"Toda la antigüedad alabó como la más excelente de las mieles la que las abejas salvajes dejan en las cavidades rocosas, como si en ese hábitat ganase cualidades misteriosas análogas a las que las radiaciones telúricas hacen nacer en ciertas sustancias.
A esta excelencia se refiere el pasaje del salmo LXXX traspasado a nuestra liturgia latina de hoy, y que antes citábamos: "...de petra melle saturavit eos".
La Biblia dice también en otro lugar: "Israel comió el fruto de los campos; saboreó la miel de la roca y bebió el aceite de la piedra dura".
Hay otros pasajes de los Libros sagrados que hablan de esa miel incomparable, pero sería una ilusión creer que su buena fama es tan sólo de notoriedad bíblica: en el siglo quinto antes de nuestra era, Ctesias escribía que en Asia corre un río de miel, cuya fuente mana de una roca. Este río de miel, nos dice Lanoé-Villène, es la Ganga celeste, el alimento de los Santos.
También es posible que el simbolismo más antiguo relacionase aquella miel excelente con las primeras concepciones referentes al Verbo Divino; ya hemos visto que en todo el mundo antiguo se le consagró la abeja. Aquella la miel de la piedra, cantada por la liturgia, fue tomada también como emblema de la Sabiduría infinita y absoluta de Cristo, tal vez a causa de las cavidades rocosas con las que se relaciona su origen: porque las grutas profundas -como por otra parte las cúspides elevadas que se les oponen- siempre han figurado entre los marcos de inspiración más favorables para la meditación intensa que conduce al hombre a la sabiduría implorada en la oración. Los antiguos maestros de la mística cristiana establecieron la relación entre la sabiduría y la miel de la piedra a partir de este consejo del "Libro de Proverbios"; "Hijo mío, come miel, pues es deliciosa: un panal de miel es dulce en la boca, pero debes saber y recordar que la sabiduría es igual de dulce para el alma; si la adquieres, es un fruto para tí, y tu esperanza no se verá defraudada".
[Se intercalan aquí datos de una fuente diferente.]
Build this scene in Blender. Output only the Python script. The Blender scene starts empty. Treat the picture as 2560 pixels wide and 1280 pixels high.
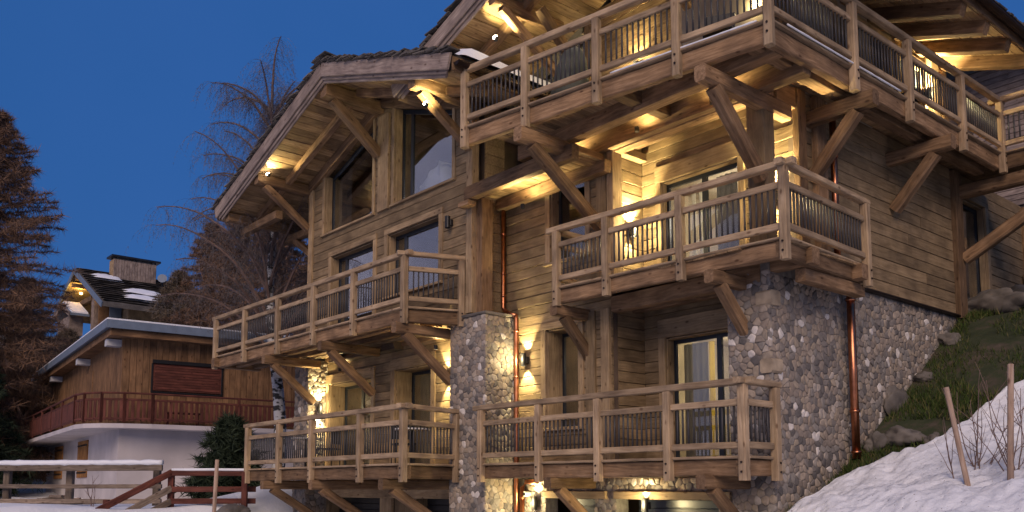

Así pues, la sabiduría de Cristo se impone al alma del cristiano por la manducación de la miel, y encontramos ahí uno de los dones de la Eucaristía. Por eso "La Vid Mística", que es del siglo XII, nos dice: "Abejas espirituales, conviene que busquemos la miel que fluye de la piedra, conforme a las palabras del Profeta, pues ese Cristo que es un paraíso de delicias también es esa piedra misteriosa".
Haciéndonos saborear la miel de la piedra, la "Vid Mística" nos conduce a otro simbolismo de esa excelente miel, el que hace de ella la imagen escogida de la doctrina de Cristo, la abeja divina, doctrina toda hecha de dulzura, bondad, caridad y suavidad. A esta doctrina, alimento espiritual de las almas encarnadas en la tierra, puede aplicarse también el "Cibavit eos ex adipe frumenti" de los oficios del Santo Sacramento y del Sagrado Corazón: "alimentó a sus hijos con la más rica sustancia del trigo candeal y con la miel de la piedra". Estos dos emblemas de la sustancial doctrina cristiana están oportunamente escogidos: la harina de trigo candeal, que es uno de los trigos más excelentes, y la miel de la piedra, considerada la más excelente de las mieles.
Los antiguos también consideraban que esta miel de la piedra era un remedio más eficaz que las otras mieles, sobre todo cuando se le agregaba una infusión de pétalos de rosa, y ahí también intervenía el simbolismo, sobre todo en la preparación de los ungüentos y de los electuarios rituales o mágicos: la miel y la rosa, dulzura penetrante y belleza, incluso fecundidad, se relacionaban con la emblemática de la vida naciente.
Nuestra farmacopeya de ayer, y todavía de hoy, reconocía a todas las "mieles rosadas" virtudes curativas indiscutibles, pero no habla de la "miel de la piedra", de virtudes mayores que las de las otras mieles, porque se hizo particularmente imposible de encontrar en nuestros países europeos: no ocurre lo mismo en algunas zonas montañosas de Asia, en las que la miel de la piedra ha conservado su antiguo favor.
Y todo ello no está tan alejado como pudiera pensarse del Cristo sanador, del Cristo fuente de vida."